The operating margin has deteriorated sharply, with the latest figure at just 0.64%, down from 32.88% in the same quarter last year. This drastic reduction highlights severe operational difficulties, as the operating profit before depreciation, interest, tax, and other income was only ₹0.02 crores. Additionally, the company reported a net loss of ₹1.51 crores, translating to a negative profit after tax (PAT) margin of -48.40%, which is a stark contrast to the profit of ₹0.07 crores recorded in Q2 FY25.

The financial structure of Sri Havisha appears increasingly unsustainable, with high interest costs of ₹1.17 crores and depreciation of ₹0.62 crores overwhelming operational earnings. The company's average return on equity (ROE) has plunged to -17.16%, and the return on capital employed (ROCE) stands at -2.11%, indicating that the company is destroying value rather than creating it.
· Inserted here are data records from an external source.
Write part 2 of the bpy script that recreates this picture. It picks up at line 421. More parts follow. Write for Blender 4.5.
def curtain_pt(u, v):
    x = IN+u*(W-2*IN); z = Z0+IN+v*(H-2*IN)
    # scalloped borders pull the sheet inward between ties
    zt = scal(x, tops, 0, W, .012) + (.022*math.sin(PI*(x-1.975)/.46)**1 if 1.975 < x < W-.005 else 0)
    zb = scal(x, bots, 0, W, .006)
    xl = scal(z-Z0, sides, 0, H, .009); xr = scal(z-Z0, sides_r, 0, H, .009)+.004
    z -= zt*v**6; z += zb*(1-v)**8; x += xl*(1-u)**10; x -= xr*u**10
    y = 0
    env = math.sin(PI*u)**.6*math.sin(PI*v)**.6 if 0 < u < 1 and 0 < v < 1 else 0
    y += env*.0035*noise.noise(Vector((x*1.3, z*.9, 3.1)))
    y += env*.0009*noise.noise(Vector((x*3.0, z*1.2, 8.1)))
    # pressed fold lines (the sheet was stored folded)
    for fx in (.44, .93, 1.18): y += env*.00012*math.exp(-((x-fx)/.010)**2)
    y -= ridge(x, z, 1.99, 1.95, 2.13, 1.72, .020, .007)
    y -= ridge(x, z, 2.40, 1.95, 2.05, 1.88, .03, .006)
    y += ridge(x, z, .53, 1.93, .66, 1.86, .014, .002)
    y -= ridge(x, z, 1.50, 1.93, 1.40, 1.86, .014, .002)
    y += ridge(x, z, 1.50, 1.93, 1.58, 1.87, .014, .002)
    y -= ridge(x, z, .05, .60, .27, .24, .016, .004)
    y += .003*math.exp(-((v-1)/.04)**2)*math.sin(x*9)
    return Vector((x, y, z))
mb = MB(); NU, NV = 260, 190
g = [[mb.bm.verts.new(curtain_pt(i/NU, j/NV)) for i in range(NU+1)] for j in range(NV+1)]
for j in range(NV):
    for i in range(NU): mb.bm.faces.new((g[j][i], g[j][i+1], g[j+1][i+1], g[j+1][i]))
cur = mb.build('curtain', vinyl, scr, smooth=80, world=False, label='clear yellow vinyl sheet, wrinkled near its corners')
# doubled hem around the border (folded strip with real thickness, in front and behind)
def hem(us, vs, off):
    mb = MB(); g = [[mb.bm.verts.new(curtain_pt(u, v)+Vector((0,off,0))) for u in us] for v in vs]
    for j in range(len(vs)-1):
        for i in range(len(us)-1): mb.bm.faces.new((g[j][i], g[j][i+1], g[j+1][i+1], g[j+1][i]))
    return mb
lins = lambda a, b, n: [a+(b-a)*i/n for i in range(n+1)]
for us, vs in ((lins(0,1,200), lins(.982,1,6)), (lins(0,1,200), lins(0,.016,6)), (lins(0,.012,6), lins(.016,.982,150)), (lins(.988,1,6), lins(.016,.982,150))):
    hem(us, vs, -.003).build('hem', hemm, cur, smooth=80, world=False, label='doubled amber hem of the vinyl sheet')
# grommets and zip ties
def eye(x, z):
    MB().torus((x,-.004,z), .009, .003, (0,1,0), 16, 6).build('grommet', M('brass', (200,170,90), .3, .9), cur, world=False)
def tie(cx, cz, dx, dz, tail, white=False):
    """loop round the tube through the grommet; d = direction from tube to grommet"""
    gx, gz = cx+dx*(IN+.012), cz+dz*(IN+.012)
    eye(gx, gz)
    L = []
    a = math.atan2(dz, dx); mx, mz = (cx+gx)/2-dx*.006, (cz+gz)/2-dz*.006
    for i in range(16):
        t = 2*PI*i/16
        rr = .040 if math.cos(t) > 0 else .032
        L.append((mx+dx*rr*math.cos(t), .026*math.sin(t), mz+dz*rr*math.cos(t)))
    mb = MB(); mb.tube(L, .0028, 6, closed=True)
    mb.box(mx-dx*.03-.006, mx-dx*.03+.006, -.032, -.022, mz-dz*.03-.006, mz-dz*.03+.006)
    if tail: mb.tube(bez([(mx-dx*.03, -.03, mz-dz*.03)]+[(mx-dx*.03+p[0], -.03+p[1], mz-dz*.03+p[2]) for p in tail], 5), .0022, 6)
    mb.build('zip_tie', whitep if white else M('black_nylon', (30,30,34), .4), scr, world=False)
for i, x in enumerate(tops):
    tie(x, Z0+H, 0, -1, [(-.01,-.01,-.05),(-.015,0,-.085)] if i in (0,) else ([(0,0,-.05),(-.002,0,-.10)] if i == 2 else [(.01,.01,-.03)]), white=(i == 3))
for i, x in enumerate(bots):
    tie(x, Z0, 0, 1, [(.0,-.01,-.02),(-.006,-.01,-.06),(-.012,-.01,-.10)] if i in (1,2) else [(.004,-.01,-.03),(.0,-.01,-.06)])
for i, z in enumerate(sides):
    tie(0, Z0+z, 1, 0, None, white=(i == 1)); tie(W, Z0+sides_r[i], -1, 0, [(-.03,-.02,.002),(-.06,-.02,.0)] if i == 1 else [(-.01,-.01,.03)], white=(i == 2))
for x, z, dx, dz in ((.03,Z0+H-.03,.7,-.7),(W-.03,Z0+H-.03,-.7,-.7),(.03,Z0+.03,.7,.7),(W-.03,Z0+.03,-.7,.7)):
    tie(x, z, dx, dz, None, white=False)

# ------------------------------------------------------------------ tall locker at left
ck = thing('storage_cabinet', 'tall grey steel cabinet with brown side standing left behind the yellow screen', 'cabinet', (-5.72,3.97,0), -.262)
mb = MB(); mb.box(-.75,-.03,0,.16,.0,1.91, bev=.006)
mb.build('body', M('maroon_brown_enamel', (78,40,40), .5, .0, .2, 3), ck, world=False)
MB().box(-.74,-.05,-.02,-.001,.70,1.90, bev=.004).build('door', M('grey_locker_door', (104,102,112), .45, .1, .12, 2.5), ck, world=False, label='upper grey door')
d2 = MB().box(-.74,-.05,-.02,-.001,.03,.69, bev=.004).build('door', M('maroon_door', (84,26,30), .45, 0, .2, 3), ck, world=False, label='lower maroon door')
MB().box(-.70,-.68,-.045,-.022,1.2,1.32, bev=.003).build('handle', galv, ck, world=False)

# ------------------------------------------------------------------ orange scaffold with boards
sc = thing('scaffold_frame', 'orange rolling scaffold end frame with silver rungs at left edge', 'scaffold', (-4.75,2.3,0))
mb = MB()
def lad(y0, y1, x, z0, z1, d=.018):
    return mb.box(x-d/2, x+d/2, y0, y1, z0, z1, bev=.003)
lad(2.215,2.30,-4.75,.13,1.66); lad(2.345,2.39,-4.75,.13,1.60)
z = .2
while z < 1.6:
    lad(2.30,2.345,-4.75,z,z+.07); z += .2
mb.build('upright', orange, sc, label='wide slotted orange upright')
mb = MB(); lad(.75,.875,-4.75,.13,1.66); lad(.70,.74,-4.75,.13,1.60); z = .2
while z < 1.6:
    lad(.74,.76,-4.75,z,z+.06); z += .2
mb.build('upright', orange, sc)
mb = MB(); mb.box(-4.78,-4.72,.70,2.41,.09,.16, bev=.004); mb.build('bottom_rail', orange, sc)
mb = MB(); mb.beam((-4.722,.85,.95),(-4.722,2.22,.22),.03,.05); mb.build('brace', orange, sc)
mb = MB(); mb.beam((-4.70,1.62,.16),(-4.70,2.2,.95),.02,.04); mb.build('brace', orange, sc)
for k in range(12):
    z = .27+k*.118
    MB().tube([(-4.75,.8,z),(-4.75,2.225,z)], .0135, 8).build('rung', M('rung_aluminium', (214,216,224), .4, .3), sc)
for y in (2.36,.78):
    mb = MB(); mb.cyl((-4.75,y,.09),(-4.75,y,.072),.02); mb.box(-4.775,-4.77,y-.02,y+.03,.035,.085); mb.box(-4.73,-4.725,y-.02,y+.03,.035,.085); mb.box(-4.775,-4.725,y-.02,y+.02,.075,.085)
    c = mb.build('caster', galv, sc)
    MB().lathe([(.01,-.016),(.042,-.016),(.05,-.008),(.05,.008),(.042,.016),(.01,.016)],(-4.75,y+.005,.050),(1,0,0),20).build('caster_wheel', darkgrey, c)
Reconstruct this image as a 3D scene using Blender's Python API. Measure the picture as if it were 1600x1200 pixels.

In light of these results, the company saw an adjustment in its evaluation, reflecting the ongoing concerns about its financial sustainability and operational viability. The absence of institutional investor interest, coupled with a high debt burden and negative cash generation, further complicates the outlook for Sri Havisha. Overall, the results depict a company grappling with significant financial and operational hurdles, necessitating substantial restructuring or capital infusion to navigate its current trajectory.